21. How do I calculate the cross-sectional area (A) for a wire if the problem only gives me the diameter in millimeters?

• Convert diameter to radius: r = diameter / 2.
• Convert radius to meters: Divide by 1000 (e.g., 2mm -> 0.002m).
• Use Area formula: A = pi * r^2.

Warning: Do not forget to square the radius! This is the #1 calculation error source.

22. Calculating the safety factor: How much force can a steel rod take before it hits the yield strength?

1. Find the Yield Strength (Stress limit) of steel in your textbook (e.g., 250 x 10⁶ Pa).
2. Use definition of Stress: Stress = F / A.
3. Solve for Force: F_max = Stress_yield * Area.

23. How do you calculate the elongation of a heavy hanging wire due to its own weight (not an external load)? This requires integration or a Center of Mass trick.

The weight is distributed along the wire. The top holds all the weight; the bottom holds no weight.

Trick: The average force on the wire is exactly half its total weight (mg / 2).

Formula: Delta L = (mg * L) / (2 * A * Y).

24. What is the physical difference between Stress/Strain and Force/Elongation? Why do we prefer the former?

• Force/Elongation depends on the specific object (a thick wire stretches less than a thin one).
• Stress/Strain depends on the material itself (Copper vs. Steel).
• Engineers use Stress/Strain because it allows them to compare materials regardless of how big or small the sample is.

25. What happens to the energy stored in a material when you stretch it past the elastic limit (Hysteresis)?
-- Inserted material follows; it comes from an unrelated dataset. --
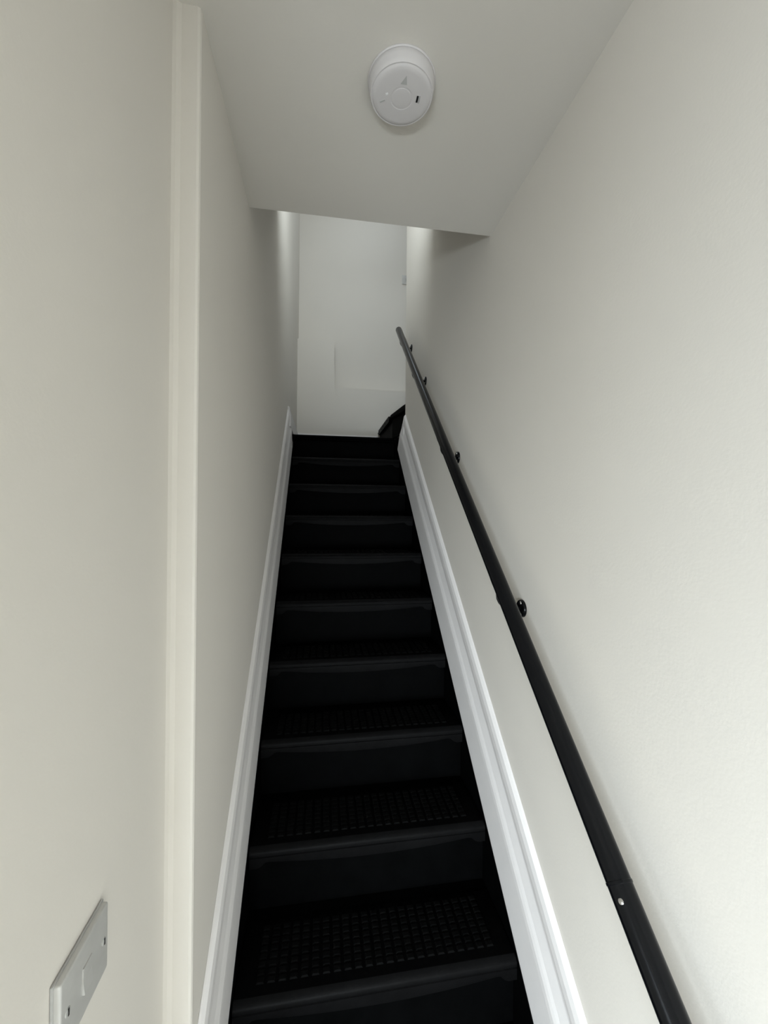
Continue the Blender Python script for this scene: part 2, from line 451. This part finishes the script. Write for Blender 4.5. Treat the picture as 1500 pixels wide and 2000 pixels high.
lathe(bm, [(0, -.0521), (.0218, -.0521), (.0214, -.0530), (.019, -.0534), (0, -.0536)])
for v in bm.verts: v.co += Vector((.004, -.011 + .0, 0)) * 0
link('test_button', bm, ALARM, al, smooth=True)
bm = bmesh.new()
prism(bm, [(-.008, -.030, -0.0524), (.006, -.030, -0.0524), (.002, -.047, -0.0521)], (0, 0, -.0008))
link('arrow_mark', bm, SHADEP, cov)
bm = B(.033, .037, -.011, .003, -0.0535, -0.0513)
link('vent_slot', bm, DARK, cov)
link('slot_lip', B(.0385, .041, -.012, .004, -0.0541, -0.0513, bev=.0006), SHADEP, cov)
bm = bmesh.new(); box(bm, -.052, -.040, -.0015, .0015, -0.0529, -0.0509)
bmesh.ops.transform(bm, matrix=Matrix.Translation((.0, -.007, 0)) @ Matrix.Rotation(math.radians(-25), 4, 'Z'), verts=bm.verts)
link('vent_slot', bm, SHADEP, cov)
bm = bmesh.new(); lathe(bm, [(0, -0.0509), (.003, -0.0509), (.0028, -0.0535), (0, -0.0543)], 14)
for v in bm.verts: v.co += Vector((-.034, -.004, 0))
link('status_light', bm, PLASTIC, cov, smooth=True)

# ------------------------------------------------------------------ light switch on the near left wall
sw = thing('light_switch', 'square brushed metal light switch plate low on the near left wall', 'light switch', (XN, .528, H0 - .557))
link('plate', B(.0004, .0100, -.049, .049, -.043, .043, bev=.0035, seg=3), BRUSH, sw, smooth=True)
bm = B(.0003, .0032, -.0505, .0505, -.0445, .0445, bev=.001)
link('back_rim', bm, SHADEP, sw)
bm = bmesh.new()
prism(bm, [(.0099, -.008, -.0155), (.0128, -.008, -.0155), (.0108, -.008, .0), (.0112, -.008, .0155), (.0099, -.008, .0155)], (0, .018, 0))
link('rocker', bm, BRUSH, sw)
for yy in (-.036, .038):
    bm = bmesh.new(); lathe(bm, [(0, 0), (.0046, 0), (.0042, .0009), (0, .0013)], 18)
    bmesh.ops.transform(bm, matrix=Matrix.Translation((.0100, yy, 0)) @ Matrix.Rotation(math.pi / 2, 4, 'Y'), verts=bm.verts)
    s_ = link('screw', bm, SHADEP, sw, smooth=True)
    link('screw_slot', B(.0110, .0115, yy - .0009, yy + .0009, -.004, .004), DARK, s_)

# ------------------------------------------------------------------ light switch on the landing back wall
s2 = thing('light_switch', 'tiny grey light switch on the landing wall, half hidden by the right corner', 'light switch', (.795, YB + .16, H0 + 2.30))
link('plate', B(-.043, .043, -.009, -.0004, -.043, .043, bev=.0025), BRUSH, s2, smooth=True)
bm = bmesh.new(); prism(bm, [(-.009, -.0090, -.014), (-.009, -.0125, -.014), (-.009, -.0100, .014), (-.009, -.0090, .014)], (.018, 0, 0))
link('rocker', bm, SHADEP, s2)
In the elastic region, energy is stored as potential energy (like a spring) and is fully recoverable. Once you pass the elastic limit, some energy is used to permanently rearrange the atoms (breaking bonds). This energy is lost as heat. If you stretch it and release it, the unloading curve follows a different path, and the area between the curves represents the energy lost to heat.